Nous apprenons enfin qu’une épouvantable catastrophe s’est produite. Un dépôt considérable de munitions, composé principa­lement de grenades, a été détruit à La Courneuve. Il y a quantité de victimes — les journaux, le lendemain parlent d’une trentaine de morts — et les dégâts qui se sont étendus, rasant, ravageant tout jusque dans un rayon éloigné, sont des plus sérieux.

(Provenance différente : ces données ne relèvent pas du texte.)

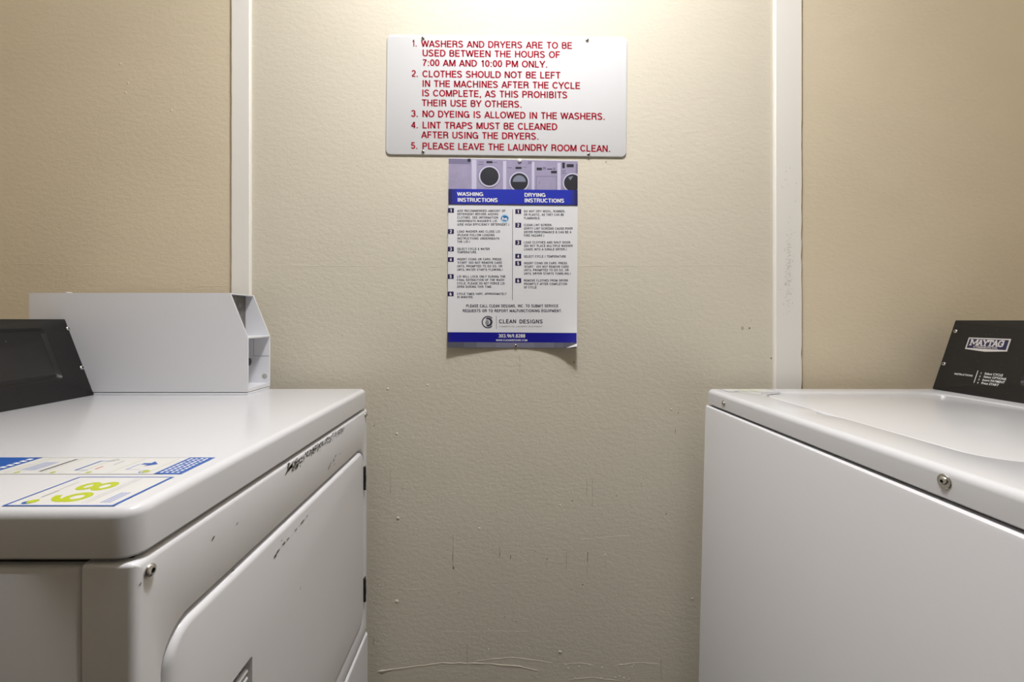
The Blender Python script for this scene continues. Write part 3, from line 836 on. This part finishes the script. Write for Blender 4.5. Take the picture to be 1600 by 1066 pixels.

Paul Hess dans Reims pendant la guerre de 1914-1918, éd. Anthropos

Cardinal Luçon

Vendredi 15-0°. Nuit à peu près tranquille, sauf quelques obus de temps en temps jusqu’à 4 h. A 4 h. 15, heure solaire, violente canonnade aux Cavaliers de Courcy. Via Crucis in Cathedrali, 7 h. 30 à 8 h. 30, mugiente canone. A 6 heures, des éclats d’un obus contre avions viennent frapper nombreux dans l’angle de mon cabinet avec la maison Miltat. 6 h. Visite du Capitaine Luizeler, de l’architecte et de M. de Bruignac au sujet du 2e radio-télégramme de l’ennemi relatif au poste d’observation optique qu’il prétend avoir aperçu sur la Cathédrale. On me remet les clefs des serrures de l’enclos et des portes de la Cathédrale pour que je les gardé. Ma Note paraît dans l’Écho de Paris auquel elle a été transmise par le Ministère ou la Commission de l’Armée.

Cardinal Luçon dans son Journal de la Guerre 1914-1918, éd. par L’Académie Nationale de Reims – 1998 – TAR volume 173


Vendredi 15 mars

Légère activité d’artillerie de part et d’autre en Champagne, dans les régions des Monts, dans les Vosges, à l’est de Saint-Dié et dans la région de l’Hartmannswillerkopf.
Trois appareils allemands ont été abattus par nos pilotes.
Notre aviation de bombardement a effectué plusieurs sorties. Neuf mille huit cent kilos de projectiles ont été lancés sur les gares, usines et terrains d’aviation de la zone ennemie.
En Macédoine, activité d’artillerie sur la rive droite du Vardar et au nord-ouest de Monastir.
Nombreux bombardements exécutés par les aviations alliées sur la ligne Sérès, Drama, sur les dépôts ennemis de la vallée du Vardar et sur la gare de Berauci, au nord de Monastir.
Sur le front britannique, nos alliés ont exécuté des coups de main sur les tranchées allemandes, au sud-est d’Epehy et ont ramené des prisonniers.
Des tentatives de raids ennemis, au nord de la voie ferrée d’Ypres à Staden, ont complètement échoué.
Activité des deux artilleries au sud-ouest de Cambrai.
Recrudescence de l’activité de l’artillerie allemande, dans les secteurs de Neuve-Chapelle et de Fauquessart.
Combats de patrouilles et d’artillerie sur le front italien.